Wednesday, 12 February 2014

Circumcise yourselves to the LORD, circumcise your hearts, you people of Judah and inhabitants of Jerusalem, or my wrath will flare up and burn like fire because of the evil you have done—burn with no one to quench it. – Jeremiah 4:4


Today’s Scripture Reading (February 12, 2014): Jeremiah 4

There is a bit of a misconception that the Hebrew Bible can be characterized by idea of the law, and that the Christian Bible can be said to be characterized by the idea of grace. The conception is that the premiere idea presented in the Hebrew Bible is that of the bringing of the sacrifice into the temple, that it is just this following of the rules that matters to God. And so the people of Israel came faithfully (sometimes) to the temple to present their sacrifices and fulfill the dictates of the Law of Moses.

But the reality is twofold. The first thing that we often miss is that in this sacrifice there is grace. The law in the Hebrew Bible is not devoid of the idea of grave – it is a means to obtain it. Israel did not do as they were supposed to do, they continually fell short of the behavior that God wished for them. It started in the Garden when Adam and Eve ate of the forbidden fruit and has continued down through human history. What was needed was grace – and the sacrifice of the Law of Moses was just a way of obtaining that required Grace.

The other thing that we often miss is that the law was actually a response in and of itself. The end that God desired of his children was never the law, rather, it was a people who would willingly chase after what was good and right. Often we want to ask why God would have placed the forbidden tree in the Garden in the first place – but the answer is fairly easy. As God gifted us with the ability to choose, we needed to have something that we could choose that was wrong – enter the Tree of the Knowledge of Good and Evil and the forbidden fruit.
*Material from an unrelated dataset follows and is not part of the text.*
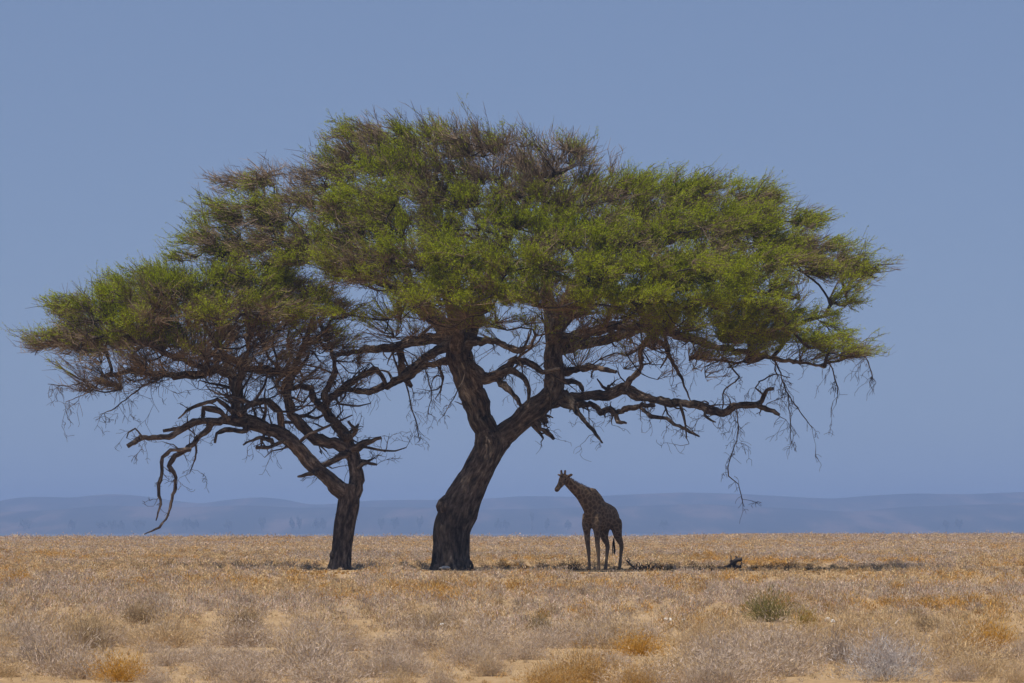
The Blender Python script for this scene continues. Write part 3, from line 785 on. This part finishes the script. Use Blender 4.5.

The idea was that if we were to be worthy of God, we would need to be able to put behind us the thoughts and affections of things that went against God. But we failed the test, and the law entered into our experience as a way for us to find our way back to God - as a way of proving on a small basis that we were able to serve something beyond our own wants and desires.

The mark of Israel was that the males would all be circumcised on the eighth day. It marked them as a people that at least on some level wanted to chase after the things of God. To the non-Abrahamic nation, circumcision was a detestable act. But for the people of God, it was symbol of everything that they desired to be in God. But circumcision was never supposed to be the end. It was simply part of the Law of God, given through Moses, because of the way that the human race had failed. What God really wanted, and had always wanted, was that we would learn to choose well; life over death, light over darkness, God over whatever other things this world might offer. And this is what God calls the circumcision of the heart.

God is still asking us to learn to choose well – asking us to circumcise our hearts - not our bodies. But unlike the people of Jeremiah’s day, he has also given to us his Spirit to help us with the task. With his help we are able to choose, life, light and God. We really can choose well.